Heute könnte sich Irene Grünenfelder beim besten Willen nicht vorstellen, Tag für Tag einer Angestelltentätigkeit in einem Büro nachzugehen. Sie arbeitet leidenschaftlich gern in ihrem Weinberg, dass sie eine zupackende Art hat, sieht man ihren Händen inzwischen an. Ein weiteres Markenzeichen ist ihr trockener Humor, von dem sie bei Weindegustationen gerne grosszügige Kostproben gibt. „Inzwischen habe ich begriffen, was es heisst, selbständig zu sein“, setzt sie an und kommt dann blitzschnell auf den Punkt. „Man macht alles selbst, und das ständig.“
Wie alle Winzer richtet sie ihr Hauptaugenmerk auf die Rebsorte Blauburgunder, mit der sich in diesem alpennahen Teil der Schweiz besonders elegante Weine herstellen lassen. Trauben dieser Sorte benötigen eine lange Vegetationszeit und im Herbst den regelmässigen Wechsel von kühleren und wärmeren Tagen. Ihr körperreicher Sauvignon Blanc, zu gleichen Teilen aus Stahltank und Barrique, verblüfft durch eine Fruchtigkeit, die dennoch nicht zu dominant ausfällt.

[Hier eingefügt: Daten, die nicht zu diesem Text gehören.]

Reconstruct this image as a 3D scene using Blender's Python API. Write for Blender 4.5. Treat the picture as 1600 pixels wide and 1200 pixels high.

Wenn dann im Oktober die „Wimmlet“ genannte Ernte beginnt, kann Irene Grünenfelder stets mit der Hilfe ihrer Verwandten und Bekannten rechnen. An die 20 000 Flaschen füllt sie jährlich ab, um diese Menge zu erreichen, kauft sie noch Trauben von anderen Rebbergbesitzern der Herrschaft hinzu.
Für Irene Grünenfelder, die in ihrer Freizeit gerne wandert, joggt und dem Skilanglauf frönt, ist in jüngster Zeit ein Traum wahr geworden: „Ich kann endlich von den Früchten meiner Arbeit leben“, vermerkt sie selbstbewusst. Aber sie denkt nicht daran, sich auf den Lorbeeren auszuruhen. Die berufliche Weiterbildung steht für sie an erster Stelle und deswegen hat sie sich an der österreichischen Weinakademie für für Kurse eingeschrieben, um önologisch auf der Höhe zu bleiben.